In reinforcement learning, policy improvement is a part of an algorithm called policy iteration, which attempts to find approximate solutions to the Bellman optimality equations. Page-84, 85 in Sutton and Barto's book on RL mentions the following theorem:
Policy Improvement Theorem
Given two deterministic policies $\pi$ and $\pi'$:
$\forall s \in S, V_{\pi}(s) \leq Q_{\pi}(s, \pi'(s))$
LHS of inequality: the agent acts according to policy $\pi$ starting from the current state.
RHS of inequality : the agent acts according to policy $\pi'$ in the current state, and for all subsequent states acts according to policy $\pi$
Claim : $\forall s \in S, V_\pi(s) \leq V_{\pi'}(s)$
In other words, $\pi'$ is an improvement over $\pi$.
I have difficulty in understanding the proof. This is discussed below:
Proof : $$ V_\pi(s) \leq Q_\pi(s, \pi'(s)) = \mathbb{E}_{\pi'}[R_{t+1} + \gamma V_\pi(S_{t+1}) | S_t = s]$$
I am stuck here. The q-function is evaluated over the policy $\pi$. That being the case, how is the expectation over the policy $\pi'$?
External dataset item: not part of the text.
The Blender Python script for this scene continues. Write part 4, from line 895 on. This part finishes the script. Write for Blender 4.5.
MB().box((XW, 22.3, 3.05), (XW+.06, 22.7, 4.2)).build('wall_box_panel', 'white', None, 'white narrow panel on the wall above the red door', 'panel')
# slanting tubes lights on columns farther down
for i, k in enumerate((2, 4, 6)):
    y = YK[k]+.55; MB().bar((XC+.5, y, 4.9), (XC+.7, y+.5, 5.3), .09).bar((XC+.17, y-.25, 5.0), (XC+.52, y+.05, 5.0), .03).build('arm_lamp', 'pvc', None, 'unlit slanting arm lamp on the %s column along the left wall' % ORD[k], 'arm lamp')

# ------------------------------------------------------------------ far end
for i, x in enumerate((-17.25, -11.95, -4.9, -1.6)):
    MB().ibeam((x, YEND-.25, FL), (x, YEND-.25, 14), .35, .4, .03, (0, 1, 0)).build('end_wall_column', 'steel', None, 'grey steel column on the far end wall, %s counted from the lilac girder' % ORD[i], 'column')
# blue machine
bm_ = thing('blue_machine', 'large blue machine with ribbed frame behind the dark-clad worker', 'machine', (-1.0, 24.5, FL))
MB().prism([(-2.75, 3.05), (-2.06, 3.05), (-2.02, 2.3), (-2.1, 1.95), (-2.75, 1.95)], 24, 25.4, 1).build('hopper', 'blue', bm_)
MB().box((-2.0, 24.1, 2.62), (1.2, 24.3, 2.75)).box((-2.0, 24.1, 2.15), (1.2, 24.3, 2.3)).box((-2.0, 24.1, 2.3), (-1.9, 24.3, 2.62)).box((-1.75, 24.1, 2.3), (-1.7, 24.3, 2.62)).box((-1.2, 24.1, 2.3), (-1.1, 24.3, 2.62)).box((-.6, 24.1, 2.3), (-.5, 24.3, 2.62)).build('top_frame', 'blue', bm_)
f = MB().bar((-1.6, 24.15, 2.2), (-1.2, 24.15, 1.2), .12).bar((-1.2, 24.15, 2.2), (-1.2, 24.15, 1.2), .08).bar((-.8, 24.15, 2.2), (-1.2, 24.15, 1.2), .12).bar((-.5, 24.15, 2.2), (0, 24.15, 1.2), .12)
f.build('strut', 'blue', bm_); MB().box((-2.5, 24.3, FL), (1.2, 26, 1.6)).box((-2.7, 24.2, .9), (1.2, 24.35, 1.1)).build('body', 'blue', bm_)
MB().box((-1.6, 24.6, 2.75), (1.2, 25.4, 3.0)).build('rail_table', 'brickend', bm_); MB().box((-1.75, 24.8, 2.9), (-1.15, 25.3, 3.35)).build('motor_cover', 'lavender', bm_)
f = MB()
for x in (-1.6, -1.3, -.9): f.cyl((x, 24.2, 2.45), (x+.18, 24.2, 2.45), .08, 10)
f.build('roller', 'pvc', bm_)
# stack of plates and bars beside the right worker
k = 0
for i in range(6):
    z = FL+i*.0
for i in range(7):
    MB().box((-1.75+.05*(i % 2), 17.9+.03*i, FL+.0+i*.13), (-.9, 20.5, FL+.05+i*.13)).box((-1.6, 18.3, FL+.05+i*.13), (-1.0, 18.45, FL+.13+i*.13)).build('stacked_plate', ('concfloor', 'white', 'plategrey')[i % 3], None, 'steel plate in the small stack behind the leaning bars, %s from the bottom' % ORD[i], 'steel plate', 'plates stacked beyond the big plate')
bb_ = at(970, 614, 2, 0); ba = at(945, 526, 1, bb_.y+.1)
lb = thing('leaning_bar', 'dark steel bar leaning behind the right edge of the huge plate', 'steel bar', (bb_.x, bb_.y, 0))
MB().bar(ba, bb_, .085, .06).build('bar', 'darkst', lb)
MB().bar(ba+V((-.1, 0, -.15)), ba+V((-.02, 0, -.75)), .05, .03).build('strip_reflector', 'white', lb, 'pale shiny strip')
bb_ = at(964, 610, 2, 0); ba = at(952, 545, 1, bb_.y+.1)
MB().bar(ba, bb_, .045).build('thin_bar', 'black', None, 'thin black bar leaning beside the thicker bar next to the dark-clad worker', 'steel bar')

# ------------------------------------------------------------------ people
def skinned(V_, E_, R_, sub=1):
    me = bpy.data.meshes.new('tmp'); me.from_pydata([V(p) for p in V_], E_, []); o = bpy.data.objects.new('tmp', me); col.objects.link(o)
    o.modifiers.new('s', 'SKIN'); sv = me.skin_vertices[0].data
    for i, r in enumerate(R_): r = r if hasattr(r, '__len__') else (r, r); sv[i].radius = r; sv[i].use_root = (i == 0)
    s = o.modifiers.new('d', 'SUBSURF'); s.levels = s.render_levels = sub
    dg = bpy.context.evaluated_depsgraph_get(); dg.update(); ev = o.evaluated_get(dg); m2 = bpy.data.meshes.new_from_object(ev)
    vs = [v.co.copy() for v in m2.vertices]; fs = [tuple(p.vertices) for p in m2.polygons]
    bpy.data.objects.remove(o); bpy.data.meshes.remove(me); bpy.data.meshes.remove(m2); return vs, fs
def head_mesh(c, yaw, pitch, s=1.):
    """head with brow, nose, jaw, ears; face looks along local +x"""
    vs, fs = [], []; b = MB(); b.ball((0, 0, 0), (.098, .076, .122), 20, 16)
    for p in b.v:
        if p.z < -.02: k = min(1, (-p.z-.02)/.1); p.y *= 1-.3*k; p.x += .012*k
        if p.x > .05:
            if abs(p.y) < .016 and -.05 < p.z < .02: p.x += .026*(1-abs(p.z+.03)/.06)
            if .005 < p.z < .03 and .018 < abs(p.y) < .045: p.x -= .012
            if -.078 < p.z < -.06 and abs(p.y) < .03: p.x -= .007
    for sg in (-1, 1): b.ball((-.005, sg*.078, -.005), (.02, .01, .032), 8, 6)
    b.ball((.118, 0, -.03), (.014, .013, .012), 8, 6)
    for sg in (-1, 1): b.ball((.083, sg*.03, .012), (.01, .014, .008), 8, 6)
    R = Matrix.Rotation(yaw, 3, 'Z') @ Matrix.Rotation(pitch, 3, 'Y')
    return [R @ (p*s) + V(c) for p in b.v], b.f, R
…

My guess is the following: in the proof given in Sutton and Barto, the expectation is unrolled in time. At each time step, the agent follows the policy $\pi'$ for that particular time step and then follows $\pi$ from then on. In the limit of this process, the policy transforms from $\pi$ to $\pi'$. As long as the expression for the return inside the expectation is finite, the governing policy should be $\pi$; only in the limit of this process does the governing policy transform to $\pi'$.